Estimada Helena Sacadura Cabral,
Já não estarei por cá no final deste século para ver o “estado das coisas”, mas não estou lá muito convencido quanto à islamização da Europa, até lá.
Quanto à questão da adesão, ou não, da Turquia à União Europeia, prefiro confiar na decisão que vier a ser tomada, quando chegar a altura, pelos os diversos Estados Membros, a Comissão e as suas instituições.
Já estive algumas vezes naquele país (em trabalho e férias) e vim de lá com a sensação de que a Turquia “são dois países num só”, um mais aberto, mais liberal e moderno, muito próximo de nós europeus (com as mulheres bem conscientes do seu papel nessa Turquia moderna) e outro mais conservador e menos desenvolvido, a maioria da população (mais religiosa), mais afastada dos grandes centros urbanos. Julgo que é esta tarefa de osmose entre estes “dois países”, não sei se fácil, se difícil, que um dia terá de ser feita.
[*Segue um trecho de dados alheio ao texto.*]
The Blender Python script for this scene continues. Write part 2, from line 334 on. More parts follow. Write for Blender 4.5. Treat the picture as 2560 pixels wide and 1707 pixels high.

Mas compreendo e respeito as suas preocupações com a sensibilidade que tem de mulher, sobre o assunto.
P.Rufino

aminhapele disse...

Uma questão triplamente difícil:
1.A Europa
2.A União Europeia
3.A Religião
Podemos acrescentar uma quarta,para aumentar a dificuldade:o que nós entendemos como democracia.
Em qualquer das questões,as regras já são difíceis de serem cumpridas pelos seus "membros".
A Turquia,para lá de questões financeiras e número de votos,viria complicar muito os problemas já existentes.
Por outro lado,a definição "europeia" não pode ser tão abrangente como a da UEFA:até o Cazaquistão pertence à Europa...
Continuo a gostar de ir à Turquia e de regressar à Europa.

douro disse...

A forma como a União Europeia vem gerindo a questão da adesão turca é uma vergonha e uma irresponsabilidade. A União Europeia precisa da Turquia e a Turquia precisa da União Europeia. Tudo o resto são calculismos bacocos que, se perdurarem, ainda vão atirar a Turquia para os braços ou da Russia ou do Irão.